4th of July

Yesterday was the 4th of July, obviously. It was a good one, though, a really good one. I’ve noticed that the older I get, the more these kind of holidays and celebrations become important to me. Not important to me in the sense of being able to get off work or shoot off fireworks, or even enjoy a nostalgic waft of childhood, but rather, important to me because it makes me realize that the reality you have broadcast to you is not necessarily the one that belongs to you. You can watch the news all day, read blogs like these or the paper, listen to talk radio, or visit the major headlines on a website, and whether or not you realize it, you’re being affected by everything they say. I found myself expecting the 4th of July to be a snuffed holiday, especially by my more “worldly” generation. Maybe I expected people to say that America isn’t worth celebrating, that we have way to many fundamental issues to sort out. Instead, I logged onto Facebook (as lame as it sounds) and found that the last 150 of my friends had updated their status’ to say something in honor of the American Independence birthday. They were excited to live here and do their share at enriching a two-century old tradition. What I realized was that everyone still does love this country. The fireworks still envoke a sense of wonder. The prospect of a BBQ with friends still gets you excited. The feel of grass and the cadence of insects in the warm summer air makes you glad that you’re alive. It reassured me that I had certainly had a stake, however small, of this 3.5 million square miles we call home. Last night I didn’t care about Bush’s tax cuts, or Obama’s stump speech, The Earth/Climate/Energy/Mortgage/Obesity crisis(s), or Congress’s inability to accomplish anything I genuinely care about. I simply was glad to smell a grill and sit on a cooler with my guitar.

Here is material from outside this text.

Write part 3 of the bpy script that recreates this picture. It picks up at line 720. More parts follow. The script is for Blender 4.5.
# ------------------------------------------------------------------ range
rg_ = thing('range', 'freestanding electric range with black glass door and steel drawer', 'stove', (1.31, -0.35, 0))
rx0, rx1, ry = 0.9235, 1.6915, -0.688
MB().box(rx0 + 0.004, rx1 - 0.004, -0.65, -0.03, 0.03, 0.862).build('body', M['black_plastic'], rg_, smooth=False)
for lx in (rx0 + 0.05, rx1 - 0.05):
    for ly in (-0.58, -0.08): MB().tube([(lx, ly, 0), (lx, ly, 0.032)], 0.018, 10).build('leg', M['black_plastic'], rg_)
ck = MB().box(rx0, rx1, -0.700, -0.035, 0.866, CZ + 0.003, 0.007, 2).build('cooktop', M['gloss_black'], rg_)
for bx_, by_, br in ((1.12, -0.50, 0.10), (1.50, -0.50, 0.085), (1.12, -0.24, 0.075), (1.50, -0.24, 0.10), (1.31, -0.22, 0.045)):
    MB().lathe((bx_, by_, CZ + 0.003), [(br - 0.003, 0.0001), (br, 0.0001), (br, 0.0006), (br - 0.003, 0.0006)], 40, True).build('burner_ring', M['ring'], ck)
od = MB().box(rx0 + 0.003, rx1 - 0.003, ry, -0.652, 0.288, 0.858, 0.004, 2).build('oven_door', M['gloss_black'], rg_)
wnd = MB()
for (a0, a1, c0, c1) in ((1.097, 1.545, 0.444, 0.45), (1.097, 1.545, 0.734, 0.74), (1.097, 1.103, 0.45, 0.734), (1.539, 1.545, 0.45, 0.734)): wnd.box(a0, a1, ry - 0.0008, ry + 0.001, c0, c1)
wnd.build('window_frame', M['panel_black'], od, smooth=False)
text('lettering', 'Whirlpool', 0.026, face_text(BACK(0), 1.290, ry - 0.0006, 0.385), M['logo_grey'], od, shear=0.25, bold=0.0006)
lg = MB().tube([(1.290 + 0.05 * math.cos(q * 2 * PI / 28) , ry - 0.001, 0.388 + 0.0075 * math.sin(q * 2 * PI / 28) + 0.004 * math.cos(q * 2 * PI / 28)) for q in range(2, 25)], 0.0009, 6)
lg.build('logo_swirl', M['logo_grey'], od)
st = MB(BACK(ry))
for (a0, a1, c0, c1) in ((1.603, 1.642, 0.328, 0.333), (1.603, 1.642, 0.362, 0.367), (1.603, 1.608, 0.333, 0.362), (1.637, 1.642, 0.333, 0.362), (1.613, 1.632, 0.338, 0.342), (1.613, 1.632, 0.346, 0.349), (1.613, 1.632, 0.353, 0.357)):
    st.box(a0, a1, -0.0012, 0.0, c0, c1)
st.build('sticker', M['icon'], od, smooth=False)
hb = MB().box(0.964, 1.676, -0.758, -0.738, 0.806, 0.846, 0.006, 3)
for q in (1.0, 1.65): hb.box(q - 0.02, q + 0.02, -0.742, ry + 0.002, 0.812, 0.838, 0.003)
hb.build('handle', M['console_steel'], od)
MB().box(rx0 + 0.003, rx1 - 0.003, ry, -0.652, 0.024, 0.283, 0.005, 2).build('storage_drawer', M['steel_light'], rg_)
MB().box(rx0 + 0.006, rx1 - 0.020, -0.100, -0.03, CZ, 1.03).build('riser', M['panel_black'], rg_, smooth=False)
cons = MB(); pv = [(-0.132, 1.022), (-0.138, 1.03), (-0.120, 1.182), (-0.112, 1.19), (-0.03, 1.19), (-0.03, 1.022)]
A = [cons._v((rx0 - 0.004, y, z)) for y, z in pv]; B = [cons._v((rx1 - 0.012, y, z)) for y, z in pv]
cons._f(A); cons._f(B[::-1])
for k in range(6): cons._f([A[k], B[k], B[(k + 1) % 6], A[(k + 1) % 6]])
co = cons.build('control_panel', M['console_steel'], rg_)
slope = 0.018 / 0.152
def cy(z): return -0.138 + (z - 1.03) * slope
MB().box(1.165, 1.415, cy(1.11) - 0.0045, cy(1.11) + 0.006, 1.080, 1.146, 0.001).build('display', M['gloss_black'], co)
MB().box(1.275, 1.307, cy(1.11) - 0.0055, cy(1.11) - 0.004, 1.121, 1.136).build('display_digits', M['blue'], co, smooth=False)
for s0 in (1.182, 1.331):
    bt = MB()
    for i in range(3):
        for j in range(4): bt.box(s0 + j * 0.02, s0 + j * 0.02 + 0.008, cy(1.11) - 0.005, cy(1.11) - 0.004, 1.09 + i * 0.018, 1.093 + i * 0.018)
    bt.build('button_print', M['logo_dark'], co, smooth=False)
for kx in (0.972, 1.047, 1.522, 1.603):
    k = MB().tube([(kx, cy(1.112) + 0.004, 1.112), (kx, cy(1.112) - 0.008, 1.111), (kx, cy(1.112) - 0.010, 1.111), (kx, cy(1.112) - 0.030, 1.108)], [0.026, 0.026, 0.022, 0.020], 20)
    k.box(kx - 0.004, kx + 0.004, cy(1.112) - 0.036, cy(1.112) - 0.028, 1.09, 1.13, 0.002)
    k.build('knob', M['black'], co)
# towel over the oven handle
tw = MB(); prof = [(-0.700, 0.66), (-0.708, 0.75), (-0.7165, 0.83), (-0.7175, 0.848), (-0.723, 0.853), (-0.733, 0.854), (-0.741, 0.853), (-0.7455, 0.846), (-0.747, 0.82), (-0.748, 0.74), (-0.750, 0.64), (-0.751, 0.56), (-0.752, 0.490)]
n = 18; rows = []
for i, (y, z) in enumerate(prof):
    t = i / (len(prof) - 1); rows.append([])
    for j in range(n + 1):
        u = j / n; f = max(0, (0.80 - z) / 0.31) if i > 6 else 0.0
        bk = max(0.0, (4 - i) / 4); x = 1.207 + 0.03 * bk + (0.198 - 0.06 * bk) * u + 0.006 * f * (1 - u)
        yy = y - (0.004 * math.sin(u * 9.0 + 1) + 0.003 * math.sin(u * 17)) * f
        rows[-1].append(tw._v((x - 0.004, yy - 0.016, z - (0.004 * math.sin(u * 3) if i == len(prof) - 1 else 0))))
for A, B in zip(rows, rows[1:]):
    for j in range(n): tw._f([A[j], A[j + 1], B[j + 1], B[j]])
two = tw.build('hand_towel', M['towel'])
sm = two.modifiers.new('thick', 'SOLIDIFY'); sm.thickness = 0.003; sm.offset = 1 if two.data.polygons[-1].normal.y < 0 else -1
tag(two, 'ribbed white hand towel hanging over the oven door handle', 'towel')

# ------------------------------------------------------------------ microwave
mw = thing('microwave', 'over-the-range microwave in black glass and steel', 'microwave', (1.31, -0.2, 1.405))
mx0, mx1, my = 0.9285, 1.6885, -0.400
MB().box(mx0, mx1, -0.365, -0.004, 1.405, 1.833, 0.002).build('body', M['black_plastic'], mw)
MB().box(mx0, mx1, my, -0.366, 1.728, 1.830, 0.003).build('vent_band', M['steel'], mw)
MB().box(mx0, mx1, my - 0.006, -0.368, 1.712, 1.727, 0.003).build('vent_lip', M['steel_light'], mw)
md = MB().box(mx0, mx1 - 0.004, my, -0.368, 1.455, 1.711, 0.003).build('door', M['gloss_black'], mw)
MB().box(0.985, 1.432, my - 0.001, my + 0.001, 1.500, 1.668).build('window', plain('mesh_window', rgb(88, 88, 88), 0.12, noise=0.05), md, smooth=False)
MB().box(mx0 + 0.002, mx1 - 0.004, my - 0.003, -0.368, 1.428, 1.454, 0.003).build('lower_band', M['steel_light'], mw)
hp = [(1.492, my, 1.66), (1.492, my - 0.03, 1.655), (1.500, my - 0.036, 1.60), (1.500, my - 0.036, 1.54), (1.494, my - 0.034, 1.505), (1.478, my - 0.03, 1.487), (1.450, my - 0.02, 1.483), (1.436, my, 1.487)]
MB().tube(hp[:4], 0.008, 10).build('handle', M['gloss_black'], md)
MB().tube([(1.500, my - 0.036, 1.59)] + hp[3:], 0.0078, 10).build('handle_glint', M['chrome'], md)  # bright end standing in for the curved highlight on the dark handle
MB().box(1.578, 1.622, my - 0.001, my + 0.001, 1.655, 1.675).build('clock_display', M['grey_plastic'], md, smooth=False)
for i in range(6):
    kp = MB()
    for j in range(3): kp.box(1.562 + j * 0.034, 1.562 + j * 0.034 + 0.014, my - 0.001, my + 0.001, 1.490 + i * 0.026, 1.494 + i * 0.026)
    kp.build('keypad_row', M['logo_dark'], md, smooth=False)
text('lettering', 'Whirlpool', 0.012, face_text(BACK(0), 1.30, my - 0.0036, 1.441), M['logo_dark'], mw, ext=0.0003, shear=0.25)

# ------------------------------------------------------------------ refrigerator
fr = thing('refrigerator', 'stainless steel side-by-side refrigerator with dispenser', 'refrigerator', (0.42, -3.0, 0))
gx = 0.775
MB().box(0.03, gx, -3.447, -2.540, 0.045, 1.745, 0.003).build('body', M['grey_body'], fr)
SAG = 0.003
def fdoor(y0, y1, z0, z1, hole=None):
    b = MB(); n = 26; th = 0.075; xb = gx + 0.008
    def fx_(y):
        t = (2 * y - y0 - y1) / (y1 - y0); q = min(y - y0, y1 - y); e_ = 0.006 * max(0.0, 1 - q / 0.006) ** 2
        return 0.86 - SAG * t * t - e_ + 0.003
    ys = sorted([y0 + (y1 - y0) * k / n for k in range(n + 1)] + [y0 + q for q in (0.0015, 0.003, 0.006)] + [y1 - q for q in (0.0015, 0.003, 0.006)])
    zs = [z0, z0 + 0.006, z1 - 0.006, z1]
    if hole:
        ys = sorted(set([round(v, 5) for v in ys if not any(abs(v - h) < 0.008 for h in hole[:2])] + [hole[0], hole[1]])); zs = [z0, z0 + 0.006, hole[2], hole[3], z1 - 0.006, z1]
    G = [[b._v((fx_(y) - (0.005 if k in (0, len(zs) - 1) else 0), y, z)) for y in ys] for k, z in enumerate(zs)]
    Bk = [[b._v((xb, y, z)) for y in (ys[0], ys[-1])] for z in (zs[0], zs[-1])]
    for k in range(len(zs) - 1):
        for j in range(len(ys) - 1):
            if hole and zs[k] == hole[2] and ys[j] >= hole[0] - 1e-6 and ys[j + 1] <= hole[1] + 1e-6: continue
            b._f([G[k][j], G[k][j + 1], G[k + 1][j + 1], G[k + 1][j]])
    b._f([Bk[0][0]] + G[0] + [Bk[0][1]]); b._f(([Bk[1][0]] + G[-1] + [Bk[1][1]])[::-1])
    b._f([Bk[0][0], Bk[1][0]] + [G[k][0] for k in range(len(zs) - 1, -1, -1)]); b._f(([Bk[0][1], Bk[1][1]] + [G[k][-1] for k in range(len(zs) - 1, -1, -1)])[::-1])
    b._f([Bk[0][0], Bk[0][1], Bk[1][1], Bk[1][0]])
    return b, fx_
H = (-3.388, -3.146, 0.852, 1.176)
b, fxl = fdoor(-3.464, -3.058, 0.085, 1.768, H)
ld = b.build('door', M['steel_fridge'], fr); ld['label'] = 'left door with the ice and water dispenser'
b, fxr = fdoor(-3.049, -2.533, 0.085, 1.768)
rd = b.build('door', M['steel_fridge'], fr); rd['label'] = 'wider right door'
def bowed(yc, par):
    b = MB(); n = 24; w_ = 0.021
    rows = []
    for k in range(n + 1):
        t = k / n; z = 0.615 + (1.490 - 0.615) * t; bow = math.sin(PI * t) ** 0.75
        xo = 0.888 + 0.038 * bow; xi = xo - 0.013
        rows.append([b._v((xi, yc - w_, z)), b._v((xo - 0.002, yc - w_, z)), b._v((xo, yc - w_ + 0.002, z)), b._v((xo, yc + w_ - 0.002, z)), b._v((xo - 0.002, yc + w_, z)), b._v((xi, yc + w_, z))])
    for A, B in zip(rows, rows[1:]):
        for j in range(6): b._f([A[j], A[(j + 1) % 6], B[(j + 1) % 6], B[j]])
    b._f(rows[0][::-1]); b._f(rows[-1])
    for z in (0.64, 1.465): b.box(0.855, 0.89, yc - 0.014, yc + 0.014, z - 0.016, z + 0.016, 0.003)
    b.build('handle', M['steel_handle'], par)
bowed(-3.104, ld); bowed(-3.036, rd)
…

Yesterday was a day where suburban kids like me sat outside and listened to country music, or hipsters in Brooklyn partied rooftop, or young couples with children gathered at the local square, or the wait staff at a catered event watched fireworks from the loading dock, or small-town kids launched off their own fireworks in the middle of their street. It’s a holiday that belongs to all of us. A country isn’t a physical set of borders, a statistic of residents (legal or illegal), or a bicameral legislature. A country is something more intangible. A country is the what makes you wear red, white and blue, or green on March 17th, or white after Memorial Day. A country is what causes a grocery store to run a special on hotdogs and Coke. A country is what compels you to trade in a night on the couch for a night on a blanket, doused in bug spray.

We might not know all the reasons the Colonies participated in the American Revolution. Everyone might not remember the specific Townshend Duties or even what “No taxation without representation” means. And surely there are even American citizens who couldn’t rifle off why 1776 is a year worth mentioning. I’m certainly not arrogant enough to speak on behalf of “what the founding fathers would say about the state of America here in 2008.” I would like to believe, though, that if they could see that there is still a nation here some 232 years after they signed that piece of parchment on a sweltering July afternoon, that would probably squash about 95% of their concerns. We’ve grown from 4 million of us in 1776 to over 300 million (+/- 12 million) today. We came to our senses and eradicated the enslavement of our fellow man, despite the economic ramifications and remained in tact even amidst a bloody Civil War that ensured thereafter. 13 colonies grew into 50. We saved Europe not once, but twice in the 20th Century, while pulling ourselves from the withering decay of a decade-long depression. We confronted Communism and learned the hard way just how costly an ideological struggle can be; something more prevalent today than ever.

Here we are, the United States. We still squabble over legislation, but we do it in our majestic Capitol building. We complain about the actions of a President, but we picket legally, because we can. We toil through our daily lives, the ups and downs of an economy, that even on its worst day, is better than what 3/4 of the world could even dream of. Our technology, ideology, and creativity has permeated every corner of the world. And even despite our flaws, most of the world still looks to us as a model society, whether you want to believe it or not.

So, if Ben Franklin, Thomas Jefferson, George Washington, John Adams or even Mr. John Hancock showed up today to see what the 4th of July meant in 2008, they wouldn’t need to see the collection of monuments surrounding the Mall in D.C. They wouldn’t need to see a patriotic movie or a parade. All they’d need to do is walk out of the pine trees at dusk toward a group of people having a BBQ and approach a guy sitting on a cooler. And after he briefly contemplated their odd choice in clothing, he’d speak to them in a familiar version of English and say, “You guys want a beer?” At which point I think at that point the Founding Fathers would look at each other and say, “It worked… it actually worked.”